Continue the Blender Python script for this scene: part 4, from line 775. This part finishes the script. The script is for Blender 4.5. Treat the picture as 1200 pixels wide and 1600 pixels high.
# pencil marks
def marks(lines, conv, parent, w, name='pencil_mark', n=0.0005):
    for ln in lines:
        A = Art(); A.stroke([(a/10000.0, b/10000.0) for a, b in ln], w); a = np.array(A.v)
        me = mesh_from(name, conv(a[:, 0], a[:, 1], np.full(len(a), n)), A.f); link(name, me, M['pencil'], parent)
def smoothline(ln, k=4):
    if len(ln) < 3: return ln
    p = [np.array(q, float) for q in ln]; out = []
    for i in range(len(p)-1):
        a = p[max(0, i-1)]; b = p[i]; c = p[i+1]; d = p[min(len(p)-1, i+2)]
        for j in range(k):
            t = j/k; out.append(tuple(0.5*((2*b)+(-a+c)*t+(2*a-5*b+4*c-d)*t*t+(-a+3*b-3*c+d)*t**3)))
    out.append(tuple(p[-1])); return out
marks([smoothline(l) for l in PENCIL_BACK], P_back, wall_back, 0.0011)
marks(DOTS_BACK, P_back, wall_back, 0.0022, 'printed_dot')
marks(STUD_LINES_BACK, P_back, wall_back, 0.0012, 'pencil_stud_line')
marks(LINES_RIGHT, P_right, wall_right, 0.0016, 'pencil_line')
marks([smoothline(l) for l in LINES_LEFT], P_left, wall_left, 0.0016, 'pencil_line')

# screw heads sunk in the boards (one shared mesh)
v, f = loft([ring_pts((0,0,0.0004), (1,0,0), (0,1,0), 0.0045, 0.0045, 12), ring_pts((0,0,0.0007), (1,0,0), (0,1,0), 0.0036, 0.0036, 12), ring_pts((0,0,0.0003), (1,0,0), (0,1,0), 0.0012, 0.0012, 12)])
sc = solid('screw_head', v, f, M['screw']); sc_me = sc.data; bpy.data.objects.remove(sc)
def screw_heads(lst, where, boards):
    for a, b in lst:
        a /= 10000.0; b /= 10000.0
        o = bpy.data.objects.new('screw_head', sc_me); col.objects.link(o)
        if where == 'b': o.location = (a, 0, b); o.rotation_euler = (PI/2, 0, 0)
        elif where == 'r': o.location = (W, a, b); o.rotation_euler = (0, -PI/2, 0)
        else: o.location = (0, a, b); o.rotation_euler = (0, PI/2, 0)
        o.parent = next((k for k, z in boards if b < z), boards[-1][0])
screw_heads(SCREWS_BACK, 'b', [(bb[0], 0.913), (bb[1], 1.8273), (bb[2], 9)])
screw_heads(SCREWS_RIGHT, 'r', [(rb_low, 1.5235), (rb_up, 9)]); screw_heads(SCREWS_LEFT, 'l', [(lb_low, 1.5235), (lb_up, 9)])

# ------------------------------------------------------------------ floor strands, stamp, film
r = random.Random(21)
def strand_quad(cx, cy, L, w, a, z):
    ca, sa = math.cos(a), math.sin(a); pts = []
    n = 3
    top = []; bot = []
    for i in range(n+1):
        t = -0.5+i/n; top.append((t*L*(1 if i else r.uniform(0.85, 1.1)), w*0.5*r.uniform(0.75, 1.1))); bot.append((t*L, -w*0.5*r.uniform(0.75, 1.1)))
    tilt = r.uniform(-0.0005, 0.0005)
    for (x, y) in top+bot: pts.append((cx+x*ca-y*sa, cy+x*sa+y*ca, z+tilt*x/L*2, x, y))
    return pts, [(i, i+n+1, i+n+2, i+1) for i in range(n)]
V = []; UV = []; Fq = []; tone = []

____

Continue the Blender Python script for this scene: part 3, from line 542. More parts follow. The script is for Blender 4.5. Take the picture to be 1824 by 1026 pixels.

____

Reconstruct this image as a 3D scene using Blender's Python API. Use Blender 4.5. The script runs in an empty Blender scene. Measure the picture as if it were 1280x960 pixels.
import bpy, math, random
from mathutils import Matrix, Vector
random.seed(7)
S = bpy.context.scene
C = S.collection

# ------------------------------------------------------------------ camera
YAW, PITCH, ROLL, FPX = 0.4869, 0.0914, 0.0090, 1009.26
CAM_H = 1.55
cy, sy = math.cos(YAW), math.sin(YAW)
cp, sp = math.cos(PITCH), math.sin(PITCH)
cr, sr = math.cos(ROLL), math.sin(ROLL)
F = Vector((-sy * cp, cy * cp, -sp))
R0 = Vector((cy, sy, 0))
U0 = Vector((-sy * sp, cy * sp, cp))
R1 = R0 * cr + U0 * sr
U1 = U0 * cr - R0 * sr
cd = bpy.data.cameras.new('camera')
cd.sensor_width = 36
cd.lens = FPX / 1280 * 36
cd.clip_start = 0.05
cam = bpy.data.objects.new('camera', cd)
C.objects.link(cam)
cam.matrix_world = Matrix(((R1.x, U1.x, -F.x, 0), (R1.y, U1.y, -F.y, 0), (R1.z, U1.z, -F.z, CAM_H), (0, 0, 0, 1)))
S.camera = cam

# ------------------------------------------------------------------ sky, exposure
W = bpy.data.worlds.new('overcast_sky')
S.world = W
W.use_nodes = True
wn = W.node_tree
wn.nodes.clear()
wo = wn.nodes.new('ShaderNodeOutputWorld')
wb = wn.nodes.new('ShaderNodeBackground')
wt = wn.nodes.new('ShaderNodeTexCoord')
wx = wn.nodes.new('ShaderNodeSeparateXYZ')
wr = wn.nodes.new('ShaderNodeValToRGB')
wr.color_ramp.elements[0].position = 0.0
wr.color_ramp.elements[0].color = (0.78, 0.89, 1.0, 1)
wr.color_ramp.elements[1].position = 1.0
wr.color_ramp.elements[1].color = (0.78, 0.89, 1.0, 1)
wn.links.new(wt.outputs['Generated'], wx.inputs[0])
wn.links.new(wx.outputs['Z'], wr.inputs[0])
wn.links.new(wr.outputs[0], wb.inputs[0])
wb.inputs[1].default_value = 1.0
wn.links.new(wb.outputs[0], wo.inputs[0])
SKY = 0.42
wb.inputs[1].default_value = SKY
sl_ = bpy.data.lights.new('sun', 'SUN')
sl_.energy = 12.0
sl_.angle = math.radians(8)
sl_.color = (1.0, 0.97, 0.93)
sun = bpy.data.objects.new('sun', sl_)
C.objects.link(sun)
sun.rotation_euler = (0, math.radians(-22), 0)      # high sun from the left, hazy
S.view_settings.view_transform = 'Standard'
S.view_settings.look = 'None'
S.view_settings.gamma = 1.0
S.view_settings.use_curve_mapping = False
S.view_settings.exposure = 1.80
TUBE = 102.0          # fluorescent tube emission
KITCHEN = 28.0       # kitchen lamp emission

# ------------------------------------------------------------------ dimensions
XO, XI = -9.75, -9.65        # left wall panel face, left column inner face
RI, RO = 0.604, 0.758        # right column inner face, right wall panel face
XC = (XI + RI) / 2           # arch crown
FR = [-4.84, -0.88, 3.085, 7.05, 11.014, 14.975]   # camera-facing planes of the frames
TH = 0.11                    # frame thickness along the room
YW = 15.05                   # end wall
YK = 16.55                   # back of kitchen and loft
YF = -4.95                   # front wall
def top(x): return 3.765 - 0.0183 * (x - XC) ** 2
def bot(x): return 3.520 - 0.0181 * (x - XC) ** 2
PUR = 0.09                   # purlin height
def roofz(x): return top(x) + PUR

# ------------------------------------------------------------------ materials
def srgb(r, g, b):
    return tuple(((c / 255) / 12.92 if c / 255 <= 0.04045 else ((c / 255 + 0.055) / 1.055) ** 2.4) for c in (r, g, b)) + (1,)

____

Copy every line of the records above that holds the word "Blender".

▶ [COMPLETED EXERCISE]:
Continue the Blender Python script for this scene: part 4, from line 775. This part finishes the script. The script is for Blender 4.5. Treat the picture as 1200 pixels wide and 1600 pixels high.
Continue the Blender Python script for this scene: part 3, from line 542. More parts follow. The script is for Blender 4.5. Take the picture to be 1824 by 1026 pixels.
Reconstruct this image as a 3D scene using Blender's Python API. Use Blender 4.5. The script runs in an empty Blender scene. Measure the picture as if it were 1280x960 pixels.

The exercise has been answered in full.